THE IDEA OF THE HERO

"It's an important filmmaker who trusts the audience to participate," Chastain says. Zero Dark Thirty's audiences have participated, to say the least, and they have raised vital questions about what the film gets right and wrong and why it matters. But part of the negative response can be seen as the product of Hollywood-movie conditioning, the expectation that we should identify with a heroic protagonist, share her motivations, enjoy her successes and, above all, feel a sense of triumph as we walk out of the theater. The impulse is especially strong in the context of bin Laden's assassination: a purely black-and-white conclusion, with identifiable and unconflicted heroes assigned to the task, is irresistible.

Bigelow's movies don't work that way, and they never have. Jeremy Renner's bomb-disposal savant in The Hurt Locker routinely and willfully endangers himself and his fellow soldiers and seems permanently alienated from his wife and toddler son. In Near Dark "the good guys are the bad guys," as Bigelow puts it; that is, they are vampires. The terrorized rookie that Curtis portrays in Blue Steel is both hero and victim and seems irreparably damaged by movie's end. Ralph Fiennes' protagonist in Strange Days is a sleazy, pathetic salesman of black-market virtual-reality gear; we recoil from him more than we root for him. In K-19 a Soviet naval crew succumbs to radiation sickness largely because of the hubris of their commanding officer, played by Harrison Ford.
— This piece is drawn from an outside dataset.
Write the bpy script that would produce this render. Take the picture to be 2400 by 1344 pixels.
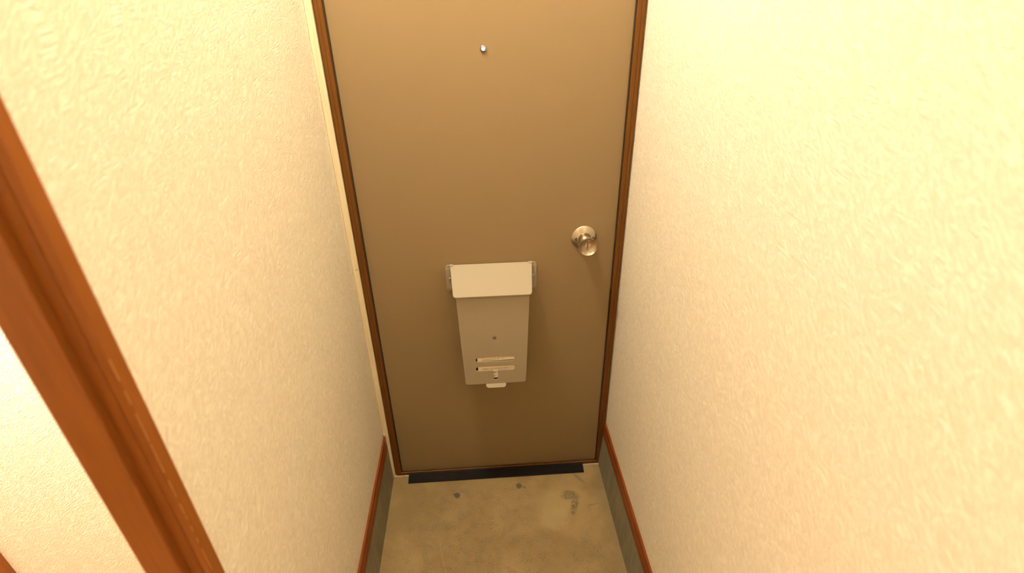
import bpy, bmesh, math, random
from mathutils import Vector, Matrix

for o in list(bpy.data.objects):
    bpy.data.objects.remove(o, do_unlink=True)
scene = bpy.context.scene
COL = scene.collection
random.seed(4)

# ------------------------------------------------------------------ camera
def rad(d): return math.radians(d)
PITCH, YAW, ROLL = rad(-29.717), rad(3.438), rad(-0.931)
CAM_POS = Vector((0.0, -1.35, 1.5421))
FPX = 1242.14                                   # focal length in pixels of a 2400 px wide frame
fwd = Vector((math.sin(YAW)*math.cos(PITCH), math.cos(YAW)*math.cos(PITCH), math.sin(PITCH)))
rgt = Vector((math.cos(YAW), -math.sin(YAW), 0))
upv = rgt.cross(fwd)
r2 = rgt*math.cos(ROLL) + upv*math.sin(ROLL)
u2 = -rgt*math.sin(ROLL) + upv*math.cos(ROLL)
cam_data = bpy.data.cameras.new('camera')
cam = bpy.data.objects.new('camera', cam_data)
COL.objects.link(cam)
cam.matrix_world = Matrix(((r2.x, u2.x, -fwd.x, CAM_POS.x), (r2.y, u2.y, -fwd.y, CAM_POS.y),
                           (r2.z, u2.z, -fwd.z, CAM_POS.z), (0, 0, 0, 1)))
cam_data.sensor_width = 36.0
cam_data.lens = FPX/2400*36.0
cam_data.clip_start = 0.02
cam_data.dof.use_dof = True
cam_data.dof.focus_distance = 1.45
cam_data.dof.aperture_fstop = 2.9
scene.camera = cam

# ------------------------------------------------------------------ world, exposure
world = bpy.data.worlds.new('world')
scene.world = world
world.use_nodes = True
world.node_tree.nodes['Background'].inputs[0].default_value = (0.9, 0.95, 1.0, 1)
world.node_tree.nodes['Background'].inputs[1].default_value = 0.3
scene.view_settings.view_transform = 'Standard'
scene.view_settings.look = 'None'
scene.view_settings.gamma = 1.0
scene.view_settings.use_curve_mapping = False
scene.view_settings.exposure = 0.0
try:
    scene.cycles.use_denoising = True
    scene.cycles.use_light_tree = False
    scene.cycles.max_bounces = 6
    scene.cycles.diffuse_bounces = 6
    scene.cycles.glossy_bounces = 3
    scene.cycles.adaptive_threshold = 0.03
    scene.cycles.sample_clamp_indirect = 6.0
except Exception:
    pass

# lamps of the place and an added hall fill: position of the globe, radius, radiance, colour
ENTRY_LAMP = dict(pos=(-0.25, -0.30, 2.36), r=0.07, L=345.0, col=(1.0, 0.885, 0.70))
HALL_FILL = dict(pos=(0.02, -2.00, 2.26), r=0.085, L=4.0, col=(1.0, 0.87, 0.60))  # weak unseen lamp, added behind the camera for general fill
CLOSET_LAMP = dict(pos=(-0.98, -0.73, 1.66), r=0.085, L=330.0, col=(1.0, 0.88, 0.72))

# ------------------------------------------------------------------ measures (metres; door frame front = y 0, floor = z 0)
WL, WR = -0.3686, 0.4041            # wallpapered wall planes
SKL, SKR = -0.3575, 0.3890         # concrete upstand faces
FLO, FLI, FRI, FRO = -0.3504, -0.3302, 0.3812, 0.4020   # door frame, outer and inner edges
LEAF_Y = 0.012
CEIL = 2.48
STEP_Y, STEP_Z = -0.98, 0.15
BACK_Y = -2.9
JAMB_Y = -0.9235                    # reveal of the side opening
OPEN_END = -1.74
OPEN_TOP = 2.0
WTL = -0.4345                        # far face of the left partition

# ------------------------------------------------------------------ node helpers
class NT:
    def __init__(self, name):
        self.m = bpy.data.materials.new(name)
        self.m.use_nodes = True
        self.t = self.m.node_tree
        self.b = self.t.nodes['Principled BSDF']
        self.out = self.t.nodes['Material Output']
    def n(self, typ, **kw):
        nd = self.t.nodes.new(typ)
        for k, v in kw.items():
            setattr(nd, k, v)
        return nd
    def put(self, sock, v):
        if hasattr(v, 'is_linked') or isinstance(v, bpy.types.NodeSocket):
            self.t.links.new(v, sock)
        elif v is not None:
            if isinstance(v, (tuple, list)) and len(v) == 3 and sock.type == 'RGBA':
                v = (*v, 1)
            sock.default_value = v
    def math(self, op, a, b=None, c=None, clamp=False):
        nd = self.n('ShaderNodeMath', operation=op, use_clamp=clamp)
        for i, v in enumerate((a, b, c)):
            if v is not None:
                self.put(nd.inputs[i], v)
        return nd.outputs[0]
    def pos(self):
        if not hasattr(self, '_pos'):
            g = self.n('ShaderNodeNewGeometry')
            s = self.n('ShaderNodeSeparateXYZ')
            self.t.links.new(g.outputs['Position'], s.inputs[0])
            self._pos = (g.outputs['Position'], s.outputs[0], s.outputs[1], s.outputs[2])
        return self._pos
    def comb(self, x, y, z=0.0):
        nd = self.n('ShaderNodeCombineXYZ')
        for i, v in enumerate((x, y, z)):
            self.put(nd.inputs[i], v)
        return nd.outputs[0]
    def noise(self, vec, scale, detail=3.0, rough=0.5, dist=0.0, dims='3D'):
        nd = self.n('ShaderNodeTexNoise', noise_dimensions=dims)
        if vec is not None: self.put(nd.inputs['Vector'], vec)
        nd.inputs['Scale'].default_value = scale
        nd.inputs['Detail'].default_value = detail
        nd.inputs['Roughness'].default_value = rough
        nd.inputs['Distortion'].default_value = dist
        return nd.outputs[0]
    def mapr(self, v, a, b, c=0.0, d=1.0, smooth=True):
        nd = self.n('ShaderNodeMapRange', interpolation_type='SMOOTHSTEP' if smooth else 'LINEAR')
        self.put(nd.inputs[0], v)
        for i, q in enumerate((a, b, c, d)):
            self.put(nd.inputs[i+1], q)
        return nd.outputs[0]
    def mix(self, f, a, b, blend='MIX'):
        nd = self.n('ShaderNodeMix', data_type='RGBA', blend_type=blend)
        self.put(nd.inputs[0], f)
        self.put(nd.inputs[6], a)
        self.put(nd.inputs[7], b)
        return nd.outputs[2]
    def bump(self, h, strength, dist):
        nd = self.n('ShaderNodeBump')
        nd.inputs['Strength'].default_value = strength
        nd.inputs['Distance'].default_value = dist
        self.put(nd.inputs['Height'], h)
        self.put(self.b.inputs['Normal'], nd.outputs[0])
    def set(self, col=None, rough=None, metal=None, spec=None):
        if col is not None: self.put(self.b.inputs['Base Color'], col)
        if rough is not None: self.put(self.b.inputs['Roughness'], rough)
        if metal is not None: self.put(self.b.inputs['Metallic'], metal)
        if spec is not None: self.put(self.b.inputs['Specular IOR Level'], spec)
        return self.m

# ------------------------------------------------------------------ materials
def mat_wallpaper():
    t = NT('wallpaper')
    P, x, y, z = t.pos()
    y = t.math('ADD', x, y)
    uv = t.comb(y, z, 0.0)
    # patches combed in different directions: most run diagonally, some lie flat
    patch = t.math('FLOOR', t.math('MULTIPLY', t.noise(uv, 24.0, 0.0, dims='2D'), 13.0))
    f1 = t.math('FRACT', t.math('MULTIPLY', patch, 0.618))
    flat = t.math('GREATER_THAN', f1, 0.74)
    ang = t.math('ADD', t.math('MULTIPLY', f1, 0.75), t.math('MULTIPLY_ADD', flat, -1.05, 0.50))
    rot = t.n('ShaderNodeVectorRotate', rotation_type='Z_AXIS')
    t.put(rot.inputs['Vector'], t.comb(y, z, 0.0))
    t.put(rot.inputs['Angle'], t.math('MULTIPLY', ang, -1.0))
    mp = t.n('ShaderNodeMapping')
    mp.inputs['Scale'].default_value = (38.0, 430.0, 1.0)
    t.t.links.new(rot.outputs[0], mp.inputs[0])
    strokes = t.noise(mp.outputs[0], 1.0, 0.0, 0.5, dims='2D')
    strokes = t.mapr(strokes, 0.36, 0.66, smooth=False)
    amt = t.math('MULTIPLY_ADD', t.math('FRACT', t.math('MULTIPLY', patch, 0.37)), 0.65, 0.35)
    grain = t.noise(uv, 520.0, 0.0, 0.6, dims='2D')
    h = t.math('ADD', t.math('MULTIPLY', t.math('MULTIPLY', strokes, amt), 0.8), t.math('MULTIPLY', grain, 0.5))
    col = t.mix(t.mapr(h, 0.15, 0.95), (0.73, 0.67, 0.545), (0.89, 0.835, 0.71))
    t.bump(h, 0.65, 0.0011)
    return t.set(col, 0.62, spec=0.25)

def mat_plain(name, col, rough=0.5, metal=0.0, spec=0.5, nscale=None, namp=0.08, bump=None):
    t = NT(name)
    if nscale:
        P = t.pos()[0]
        n = t.noise(P, nscale, 4.0, 0.6)
        c = t.mix(n, tuple(v*(1-namp) for v in col), tuple(min(1, v*(1+namp)) for v in col))
        t.set(c, rough, metal, spec)
        if bump: t.bump(n, bump[0], bump[1])
    else:
        t.set(col, rough, metal, spec)
    return t.m

def mat_wood(name, dark, light, axis, rough=0.4, fine=1.0, spec=0.22):
    t = NT(name)
    P, x, y, z = t.pos()
    sc = {'x': (6, 130, 130), 'y': (130, 6, 130), 'z': (130, 130, 6)}[axis]
    mp = t.n('ShaderNodeMapping')
    mp.inputs['Scale'].default_value = tuple(s*fine for s in sc)
    t.t.links.new(P, mp.inputs[0])
    g = t.noise(mp.outputs[0], 1.0, 5.0, 0.65, 0.4)
    g2 = t.noise(P, 7.0, 2.0)
    f = t.math('ADD', t.math('MULTIPLY', g, 0.8), t.math('MULTIPLY', g2, 0.4), clamp=True)
    t.bump(g, 0.12, 0.0006)
    return t.set(t.mix(t.mapr(f, 0.3, 0.85), dark, light), rough, spec=spec)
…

"I wanted to dispense with all the movie tropes — the clean through line, the idea of the hero," Bigelow says of K-19. "It was interesting trying to get that one financed, because you'd be pitching it, saying, 'This really happened. They averted a thermonuclear event off the coast of a NATO base.' I remember sitting in some executive's office, and they said, 'O.K., but who are the good guys?' 'What do you mean? The Russians are the good guys.' 'No, I mean, who are the Americans?'"

One might pose a similar question of Zero Dark Thirty, which portrays its intelligence-gathering Americans as variously savage, dedicated, flighty, monomaniacal, generous, blinkered, amoral and hollowed out. Who are these Americans? And how was American history and identity shaped — or warped — by the methods employed in our decade of vengeance? The film's heroine, fittingly, is a mystery unto herself, with no backstory; there are many questions that the audience can't ask her, such as "What do you do outside of work?" and "Are you dating anybody?" and "No, really, do you do anything but work?" These are questions, by the way, that Bigelow isn't terribly keen on answering either.

She won't give details on her currently percolating project beyond saying it will be a third collaboration with Boal, but she hints strongly that her future is the present. "If you pick challenging, contemporaneous subjects that create controversy and noise around them, it puts you with Apocalypse Now, All the President's Men, A Clockwork Orange, In the Heat of the Night, Battle of Algiers. That's some very good company." Bigelow wants to keep that company. There will be no palate cleanser — no romantic comedy or Point Break reboot. "Once you've opened the window on topical material, it's very hard to close it," she says. "Holding up a contemporary mirror is more attractive to me now than ever."